On October 28, 1789, Washington wrote to the First Presbytery of the Eastward indicating his sympathy for Christianity in its simplicity with respect to “the path of true piety.” He proceeds to declare his intent as leader of the new “government” under its new Constitution or “Magna Charta” to assist these “ministers of the gospel” in the “furtherance” of “true religion”:

I am persuaded, you will permit me to observe that the path of true piety is so plain as to require but little political direction. To this consideration we ought to ascribe the absence of any regulation, respecting religion, from the Magna Charta of our country. To the guidance of the ministers of the gospel this important object is, perhaps, more properly committed. It will be your care to instruct the ignorant, and to reclaim the devious, and, in the progress of morality and science, to which our government will give every furtherance, we may confidently expect the advancement of true religion, and the completion of our happiness.21

THE GOSPEL ACCORDING TO GEORGE WASHINGTON

We know that George Washington was not a theologian or an evangelist. So the topics of his daily duties did not directly engage spiritual or biblical themes. Given his inward and shy personality on matters concerning himself, we should not expect a treatise from him that would summarize his “few and simple”22 points of religion.

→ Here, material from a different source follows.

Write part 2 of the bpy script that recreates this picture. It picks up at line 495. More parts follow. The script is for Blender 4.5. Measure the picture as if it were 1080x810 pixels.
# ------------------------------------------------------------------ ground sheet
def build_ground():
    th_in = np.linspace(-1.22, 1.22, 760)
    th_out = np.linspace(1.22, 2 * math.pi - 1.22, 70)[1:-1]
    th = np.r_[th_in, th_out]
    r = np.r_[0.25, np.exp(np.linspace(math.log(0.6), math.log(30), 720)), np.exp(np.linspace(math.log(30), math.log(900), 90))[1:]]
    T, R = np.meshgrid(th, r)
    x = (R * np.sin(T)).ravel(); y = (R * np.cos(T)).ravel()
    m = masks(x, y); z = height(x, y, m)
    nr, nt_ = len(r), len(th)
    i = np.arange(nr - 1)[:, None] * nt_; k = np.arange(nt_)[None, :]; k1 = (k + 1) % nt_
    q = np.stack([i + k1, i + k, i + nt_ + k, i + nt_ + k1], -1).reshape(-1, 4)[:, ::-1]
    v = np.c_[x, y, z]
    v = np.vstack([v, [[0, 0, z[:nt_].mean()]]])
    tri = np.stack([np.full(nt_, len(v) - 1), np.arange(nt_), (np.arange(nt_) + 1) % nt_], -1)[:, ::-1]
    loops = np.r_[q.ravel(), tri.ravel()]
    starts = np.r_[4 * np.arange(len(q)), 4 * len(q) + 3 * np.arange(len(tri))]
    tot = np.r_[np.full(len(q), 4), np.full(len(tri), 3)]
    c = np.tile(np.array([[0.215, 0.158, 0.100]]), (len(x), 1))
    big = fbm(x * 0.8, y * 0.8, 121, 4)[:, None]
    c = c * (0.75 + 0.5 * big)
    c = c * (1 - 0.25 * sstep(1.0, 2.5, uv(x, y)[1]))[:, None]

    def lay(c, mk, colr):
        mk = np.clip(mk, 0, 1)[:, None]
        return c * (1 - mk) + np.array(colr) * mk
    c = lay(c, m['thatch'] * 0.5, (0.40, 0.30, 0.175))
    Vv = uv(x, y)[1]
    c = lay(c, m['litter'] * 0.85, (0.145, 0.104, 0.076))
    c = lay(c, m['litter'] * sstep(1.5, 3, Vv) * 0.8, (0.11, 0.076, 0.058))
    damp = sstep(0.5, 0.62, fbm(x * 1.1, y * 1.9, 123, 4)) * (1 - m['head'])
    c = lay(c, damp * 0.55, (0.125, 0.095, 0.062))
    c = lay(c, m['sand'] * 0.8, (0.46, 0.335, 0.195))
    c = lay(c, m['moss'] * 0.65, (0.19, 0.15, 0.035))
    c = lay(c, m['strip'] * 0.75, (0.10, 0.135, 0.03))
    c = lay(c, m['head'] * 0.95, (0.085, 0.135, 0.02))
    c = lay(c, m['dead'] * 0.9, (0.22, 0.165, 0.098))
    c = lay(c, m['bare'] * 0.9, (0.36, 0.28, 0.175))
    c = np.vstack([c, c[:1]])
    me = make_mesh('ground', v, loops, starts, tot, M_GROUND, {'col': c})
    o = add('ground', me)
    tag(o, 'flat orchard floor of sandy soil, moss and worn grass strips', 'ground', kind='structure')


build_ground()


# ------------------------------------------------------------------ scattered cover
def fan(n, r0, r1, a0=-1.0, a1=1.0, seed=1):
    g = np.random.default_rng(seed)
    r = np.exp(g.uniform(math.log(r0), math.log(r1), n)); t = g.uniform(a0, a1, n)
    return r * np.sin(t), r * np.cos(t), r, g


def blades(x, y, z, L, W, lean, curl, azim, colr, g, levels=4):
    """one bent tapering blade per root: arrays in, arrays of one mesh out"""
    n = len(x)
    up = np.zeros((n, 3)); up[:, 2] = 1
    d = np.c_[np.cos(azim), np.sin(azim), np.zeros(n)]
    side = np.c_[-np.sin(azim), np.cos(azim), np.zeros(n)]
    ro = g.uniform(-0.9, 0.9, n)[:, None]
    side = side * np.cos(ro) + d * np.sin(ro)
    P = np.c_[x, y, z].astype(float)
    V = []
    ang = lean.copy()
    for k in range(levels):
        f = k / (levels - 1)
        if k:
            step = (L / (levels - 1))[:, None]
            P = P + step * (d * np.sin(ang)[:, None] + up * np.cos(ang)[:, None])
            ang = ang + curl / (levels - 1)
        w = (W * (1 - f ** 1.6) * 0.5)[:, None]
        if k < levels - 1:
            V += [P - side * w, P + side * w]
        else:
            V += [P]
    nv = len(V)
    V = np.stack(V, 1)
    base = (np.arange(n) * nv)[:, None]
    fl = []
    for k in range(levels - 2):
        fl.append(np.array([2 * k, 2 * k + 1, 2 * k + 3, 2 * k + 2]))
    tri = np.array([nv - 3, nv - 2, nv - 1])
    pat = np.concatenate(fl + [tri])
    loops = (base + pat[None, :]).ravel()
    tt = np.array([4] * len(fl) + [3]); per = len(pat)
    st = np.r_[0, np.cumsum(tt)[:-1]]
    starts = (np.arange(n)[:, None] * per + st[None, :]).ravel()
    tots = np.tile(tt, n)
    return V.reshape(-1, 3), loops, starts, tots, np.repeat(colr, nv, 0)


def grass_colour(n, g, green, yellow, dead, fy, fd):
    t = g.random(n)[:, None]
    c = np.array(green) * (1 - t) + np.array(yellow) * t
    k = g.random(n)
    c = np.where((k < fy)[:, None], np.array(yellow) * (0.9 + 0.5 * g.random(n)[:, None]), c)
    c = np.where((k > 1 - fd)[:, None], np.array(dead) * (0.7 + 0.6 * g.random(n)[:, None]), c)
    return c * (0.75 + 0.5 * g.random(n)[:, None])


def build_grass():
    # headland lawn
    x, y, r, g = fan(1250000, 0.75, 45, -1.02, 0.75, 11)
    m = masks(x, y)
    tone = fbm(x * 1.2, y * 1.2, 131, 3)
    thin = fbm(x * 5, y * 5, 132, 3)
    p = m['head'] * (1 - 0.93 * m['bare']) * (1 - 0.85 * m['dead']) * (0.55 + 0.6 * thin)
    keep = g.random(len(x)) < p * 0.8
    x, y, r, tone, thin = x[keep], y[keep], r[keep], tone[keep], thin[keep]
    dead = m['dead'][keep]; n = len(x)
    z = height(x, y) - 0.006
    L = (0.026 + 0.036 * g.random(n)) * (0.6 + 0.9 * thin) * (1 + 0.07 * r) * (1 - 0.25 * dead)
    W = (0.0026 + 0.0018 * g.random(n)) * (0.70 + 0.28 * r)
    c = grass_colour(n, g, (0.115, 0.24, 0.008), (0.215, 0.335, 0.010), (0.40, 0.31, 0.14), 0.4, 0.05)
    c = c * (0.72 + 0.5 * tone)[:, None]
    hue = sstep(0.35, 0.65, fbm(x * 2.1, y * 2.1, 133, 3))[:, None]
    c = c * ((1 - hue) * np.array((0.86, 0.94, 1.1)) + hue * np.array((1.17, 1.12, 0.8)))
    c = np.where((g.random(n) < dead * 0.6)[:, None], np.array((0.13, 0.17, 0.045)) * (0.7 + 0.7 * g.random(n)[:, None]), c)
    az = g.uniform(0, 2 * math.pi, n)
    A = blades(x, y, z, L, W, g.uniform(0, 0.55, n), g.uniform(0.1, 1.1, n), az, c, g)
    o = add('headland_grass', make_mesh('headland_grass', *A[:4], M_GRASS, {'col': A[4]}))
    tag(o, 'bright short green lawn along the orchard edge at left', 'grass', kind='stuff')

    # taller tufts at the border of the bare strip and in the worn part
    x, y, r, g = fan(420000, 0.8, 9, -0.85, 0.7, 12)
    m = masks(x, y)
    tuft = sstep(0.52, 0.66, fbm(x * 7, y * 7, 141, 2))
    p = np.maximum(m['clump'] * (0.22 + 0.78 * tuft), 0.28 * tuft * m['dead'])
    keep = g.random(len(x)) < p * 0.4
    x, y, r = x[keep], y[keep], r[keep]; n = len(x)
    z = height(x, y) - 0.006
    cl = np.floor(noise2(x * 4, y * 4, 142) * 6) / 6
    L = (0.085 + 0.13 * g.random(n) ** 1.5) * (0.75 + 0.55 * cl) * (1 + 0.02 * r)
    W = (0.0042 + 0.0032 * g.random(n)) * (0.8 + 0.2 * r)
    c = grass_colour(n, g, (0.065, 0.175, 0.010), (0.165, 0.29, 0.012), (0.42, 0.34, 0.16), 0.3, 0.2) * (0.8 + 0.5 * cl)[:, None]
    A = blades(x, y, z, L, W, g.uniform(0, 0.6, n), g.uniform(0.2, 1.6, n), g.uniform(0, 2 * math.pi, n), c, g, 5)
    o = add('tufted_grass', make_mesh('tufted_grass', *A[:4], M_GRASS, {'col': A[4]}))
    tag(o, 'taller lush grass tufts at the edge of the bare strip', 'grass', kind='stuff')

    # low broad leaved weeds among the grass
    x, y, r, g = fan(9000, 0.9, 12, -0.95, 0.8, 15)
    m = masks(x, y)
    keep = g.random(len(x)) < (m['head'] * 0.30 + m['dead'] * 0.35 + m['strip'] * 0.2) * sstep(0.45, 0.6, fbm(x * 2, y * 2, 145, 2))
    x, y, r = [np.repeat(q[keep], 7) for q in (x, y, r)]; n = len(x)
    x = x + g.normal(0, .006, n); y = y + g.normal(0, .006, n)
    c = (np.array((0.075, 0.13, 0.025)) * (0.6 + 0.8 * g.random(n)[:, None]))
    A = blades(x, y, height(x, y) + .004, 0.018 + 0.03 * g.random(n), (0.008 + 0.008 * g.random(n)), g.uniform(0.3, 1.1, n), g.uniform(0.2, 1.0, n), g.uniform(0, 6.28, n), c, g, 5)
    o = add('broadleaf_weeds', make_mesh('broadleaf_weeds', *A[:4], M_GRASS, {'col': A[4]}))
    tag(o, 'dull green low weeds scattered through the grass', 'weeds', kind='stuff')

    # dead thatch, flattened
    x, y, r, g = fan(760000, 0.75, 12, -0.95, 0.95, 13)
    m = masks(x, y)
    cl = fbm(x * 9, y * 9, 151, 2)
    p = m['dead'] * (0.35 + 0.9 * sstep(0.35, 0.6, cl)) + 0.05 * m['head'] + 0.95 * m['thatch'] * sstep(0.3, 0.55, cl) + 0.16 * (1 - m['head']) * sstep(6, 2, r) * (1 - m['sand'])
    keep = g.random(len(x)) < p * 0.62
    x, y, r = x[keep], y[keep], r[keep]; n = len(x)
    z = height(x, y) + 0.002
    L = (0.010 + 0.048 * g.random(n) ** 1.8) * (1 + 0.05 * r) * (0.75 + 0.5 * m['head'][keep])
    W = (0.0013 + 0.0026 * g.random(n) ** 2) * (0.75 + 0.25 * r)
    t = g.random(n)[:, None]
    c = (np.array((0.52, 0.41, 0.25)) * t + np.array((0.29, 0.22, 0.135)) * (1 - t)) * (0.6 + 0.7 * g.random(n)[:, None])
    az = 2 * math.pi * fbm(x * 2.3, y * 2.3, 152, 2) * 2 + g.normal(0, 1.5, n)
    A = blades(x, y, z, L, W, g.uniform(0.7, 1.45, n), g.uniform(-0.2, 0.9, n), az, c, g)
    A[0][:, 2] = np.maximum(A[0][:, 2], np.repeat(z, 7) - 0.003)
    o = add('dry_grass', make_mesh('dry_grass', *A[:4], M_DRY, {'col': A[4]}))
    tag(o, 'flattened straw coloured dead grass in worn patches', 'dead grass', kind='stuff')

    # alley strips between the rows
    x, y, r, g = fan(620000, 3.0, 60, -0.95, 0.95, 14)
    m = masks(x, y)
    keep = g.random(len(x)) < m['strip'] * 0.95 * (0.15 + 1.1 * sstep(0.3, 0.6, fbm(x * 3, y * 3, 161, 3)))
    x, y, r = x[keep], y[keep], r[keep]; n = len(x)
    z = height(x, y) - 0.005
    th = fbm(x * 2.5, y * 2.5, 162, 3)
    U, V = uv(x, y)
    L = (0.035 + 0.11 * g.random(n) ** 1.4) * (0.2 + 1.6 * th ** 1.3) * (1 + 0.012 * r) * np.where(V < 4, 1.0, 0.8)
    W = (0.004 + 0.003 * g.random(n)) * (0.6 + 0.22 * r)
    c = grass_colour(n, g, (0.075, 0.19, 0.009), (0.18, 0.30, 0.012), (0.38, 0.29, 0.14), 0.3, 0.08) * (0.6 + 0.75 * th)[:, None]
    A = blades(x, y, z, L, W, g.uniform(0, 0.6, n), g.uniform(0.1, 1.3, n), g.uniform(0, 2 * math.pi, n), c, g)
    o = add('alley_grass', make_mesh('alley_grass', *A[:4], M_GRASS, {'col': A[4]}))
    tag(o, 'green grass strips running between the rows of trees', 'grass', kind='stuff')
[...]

But given the reality we have already seen repeatedly, namely, that spiritual truths and Christian ideas surface in his writings, perhaps it is a useful exercise to assemble the elements of the Christian Gospel that have been preserved for us by his own pen. This method has both a strength and a weakness. The strength is that all of the words are Washington’s. The limitation is that the distilling of all of this relevant material is ours—the result of careful study and assembly. We believe this presentation of the Gospel according to George Washington is faithful to Washington’s writings and to the theology he subscribed to and professed as an eighteenth century Anglican. This exercise will also show Washington’s extensive exposure and commitment to the Christian Gospel. It may be compared to the task of systematic theology—carefully discovering theological ideas and then constructing them in the logical order that the material itself suggests.

While the principles of Washington’s religion were “few and simple,”23 they were cognizant of the “gospel.”24 Thus he spoke of “our blessed Religion,”25 “the Religion of Jesus Christ,”26 and “the blessed religion revealed in the Word of God.”27 Washington spoke of “true religion”28 yet coupled it with his gracious spirit declaring that “a true Christian Spirit, will lead us to look with Compassion upon their Errors [the inhabitants of Quebec] without insulting them.”29 This true religion was both “natural and revealed.”30 Yet it was especially as revealed religion that it was “above all,” since it was available to Americans through “the benign light of revelation,”31 and was found in “Holy Writ.”32

Washington was aware of his own inner life, referring often to “my soul.”33 The “Divine Author” of the religion that Washington received when he wrote of “our blessed religion” was none other than the religion of Christ. It was Christ in his “charity, humility and pacific temper of mind” that Washington called all Americans to “imitate.”34 Consoling a friend he wrote, “...our Religion holds out to us such hopes as will, upon proper reflection, enable us to bear with fortitude the most calamitous incidents of life.”35 Since the “Lord and Ruler of Nations”36 and the “Divine Author of life and felicity”37 has come to the earth allowing people to celebrate the “Christmas Hollidays,”38 George Washington as a child could copy such a Christmas poem:

Assist me Muse divine to sing the morn,

On which the Saviour of mankind was born;

But oh! what numbers to the theme can rise?

Unless kind angels aid me from the skies?